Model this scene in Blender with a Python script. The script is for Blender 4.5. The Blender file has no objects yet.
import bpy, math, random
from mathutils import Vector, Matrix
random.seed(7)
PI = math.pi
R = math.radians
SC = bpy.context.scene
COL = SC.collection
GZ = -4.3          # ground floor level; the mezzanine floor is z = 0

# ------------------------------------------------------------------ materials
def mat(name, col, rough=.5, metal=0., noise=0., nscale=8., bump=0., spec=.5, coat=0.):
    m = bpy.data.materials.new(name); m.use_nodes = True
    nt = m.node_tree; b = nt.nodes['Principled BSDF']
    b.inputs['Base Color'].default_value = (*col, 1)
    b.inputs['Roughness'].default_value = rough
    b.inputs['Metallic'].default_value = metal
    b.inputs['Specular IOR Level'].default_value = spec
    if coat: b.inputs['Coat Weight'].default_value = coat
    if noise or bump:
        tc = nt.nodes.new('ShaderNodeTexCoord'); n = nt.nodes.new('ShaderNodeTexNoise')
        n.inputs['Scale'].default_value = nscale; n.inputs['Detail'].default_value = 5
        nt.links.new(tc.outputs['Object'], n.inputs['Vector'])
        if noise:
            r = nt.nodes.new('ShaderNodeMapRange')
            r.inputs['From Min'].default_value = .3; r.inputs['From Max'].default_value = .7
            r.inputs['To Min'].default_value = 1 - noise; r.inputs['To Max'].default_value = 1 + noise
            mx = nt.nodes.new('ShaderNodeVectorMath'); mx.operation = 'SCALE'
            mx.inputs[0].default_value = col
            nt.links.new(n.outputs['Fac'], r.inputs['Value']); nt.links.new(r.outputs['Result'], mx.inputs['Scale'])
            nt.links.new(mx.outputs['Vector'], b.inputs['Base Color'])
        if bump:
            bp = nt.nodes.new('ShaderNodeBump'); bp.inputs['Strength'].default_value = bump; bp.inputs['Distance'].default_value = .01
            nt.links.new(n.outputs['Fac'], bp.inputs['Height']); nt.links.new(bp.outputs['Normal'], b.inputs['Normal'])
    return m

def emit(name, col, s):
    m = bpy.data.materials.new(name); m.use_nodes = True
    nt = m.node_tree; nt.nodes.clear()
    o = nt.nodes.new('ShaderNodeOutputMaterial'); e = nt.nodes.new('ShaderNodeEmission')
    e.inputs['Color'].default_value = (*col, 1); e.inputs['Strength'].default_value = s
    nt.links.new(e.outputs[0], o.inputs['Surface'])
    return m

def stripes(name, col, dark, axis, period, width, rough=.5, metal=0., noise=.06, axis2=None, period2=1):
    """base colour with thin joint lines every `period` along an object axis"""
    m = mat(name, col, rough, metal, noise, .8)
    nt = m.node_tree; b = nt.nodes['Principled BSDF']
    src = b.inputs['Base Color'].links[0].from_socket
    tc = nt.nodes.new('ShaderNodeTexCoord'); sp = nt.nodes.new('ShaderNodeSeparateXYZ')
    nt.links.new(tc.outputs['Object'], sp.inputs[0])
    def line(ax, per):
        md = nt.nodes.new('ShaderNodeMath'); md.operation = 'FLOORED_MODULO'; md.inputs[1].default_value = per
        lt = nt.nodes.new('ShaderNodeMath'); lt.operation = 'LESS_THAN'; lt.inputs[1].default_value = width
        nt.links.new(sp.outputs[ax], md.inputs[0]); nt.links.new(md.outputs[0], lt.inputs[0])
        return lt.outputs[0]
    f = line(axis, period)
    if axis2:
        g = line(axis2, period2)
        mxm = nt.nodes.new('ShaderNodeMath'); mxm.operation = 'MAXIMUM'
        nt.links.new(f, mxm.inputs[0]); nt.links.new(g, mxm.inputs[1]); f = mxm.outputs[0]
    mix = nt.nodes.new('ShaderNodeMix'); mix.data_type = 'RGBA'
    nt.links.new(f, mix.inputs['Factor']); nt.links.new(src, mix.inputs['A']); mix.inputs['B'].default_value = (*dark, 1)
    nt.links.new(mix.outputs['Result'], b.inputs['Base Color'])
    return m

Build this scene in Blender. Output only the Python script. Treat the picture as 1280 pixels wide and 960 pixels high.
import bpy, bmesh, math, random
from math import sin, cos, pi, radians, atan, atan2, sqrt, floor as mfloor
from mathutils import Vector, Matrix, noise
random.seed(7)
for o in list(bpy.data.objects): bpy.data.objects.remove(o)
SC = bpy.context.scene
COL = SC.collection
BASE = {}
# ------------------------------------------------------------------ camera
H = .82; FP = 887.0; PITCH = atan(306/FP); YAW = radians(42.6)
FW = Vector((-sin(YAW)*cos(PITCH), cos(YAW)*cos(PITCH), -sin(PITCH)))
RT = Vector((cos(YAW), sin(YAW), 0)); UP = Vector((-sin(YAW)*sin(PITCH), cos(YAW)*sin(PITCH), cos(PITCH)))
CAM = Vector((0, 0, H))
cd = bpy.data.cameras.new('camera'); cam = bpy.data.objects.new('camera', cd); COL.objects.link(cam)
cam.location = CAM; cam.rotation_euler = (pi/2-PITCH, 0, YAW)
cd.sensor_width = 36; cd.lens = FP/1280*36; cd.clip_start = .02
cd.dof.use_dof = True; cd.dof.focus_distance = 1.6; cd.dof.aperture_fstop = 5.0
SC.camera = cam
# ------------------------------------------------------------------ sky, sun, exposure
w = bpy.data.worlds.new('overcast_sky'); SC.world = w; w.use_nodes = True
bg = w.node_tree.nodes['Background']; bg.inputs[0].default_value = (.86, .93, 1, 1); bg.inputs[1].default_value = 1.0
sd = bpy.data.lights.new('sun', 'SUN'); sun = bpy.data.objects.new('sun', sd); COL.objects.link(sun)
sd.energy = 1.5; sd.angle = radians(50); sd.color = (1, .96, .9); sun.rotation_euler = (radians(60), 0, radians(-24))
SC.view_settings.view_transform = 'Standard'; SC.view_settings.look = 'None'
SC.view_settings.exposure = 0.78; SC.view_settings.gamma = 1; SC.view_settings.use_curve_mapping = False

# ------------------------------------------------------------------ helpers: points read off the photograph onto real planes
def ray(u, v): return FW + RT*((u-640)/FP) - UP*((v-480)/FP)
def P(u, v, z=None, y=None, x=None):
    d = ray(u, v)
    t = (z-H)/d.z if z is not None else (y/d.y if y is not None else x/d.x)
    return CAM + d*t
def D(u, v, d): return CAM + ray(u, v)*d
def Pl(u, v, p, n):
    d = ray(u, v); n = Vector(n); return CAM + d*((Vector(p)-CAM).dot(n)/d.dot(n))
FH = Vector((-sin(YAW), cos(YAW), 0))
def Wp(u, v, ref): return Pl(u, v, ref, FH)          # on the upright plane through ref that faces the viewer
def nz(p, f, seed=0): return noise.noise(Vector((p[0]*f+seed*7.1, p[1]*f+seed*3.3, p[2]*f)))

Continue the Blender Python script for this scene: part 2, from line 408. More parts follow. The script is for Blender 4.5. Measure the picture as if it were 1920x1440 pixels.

**Job**: Only the lines from the beginning of the material to the line containing "floor is z = 0" should be echoed, verbatim and in full.

**Right answer**:
Model this scene in Blender with a Python script. The script is for Blender 4.5. The Blender file has no objects yet.
import bpy, math, random
from mathutils import Vector, Matrix
random.seed(7)
PI = math.pi
R = math.radians
SC = bpy.context.scene
COL = SC.collection
GZ = -4.3          # ground floor level; the mezzanine floor is z = 0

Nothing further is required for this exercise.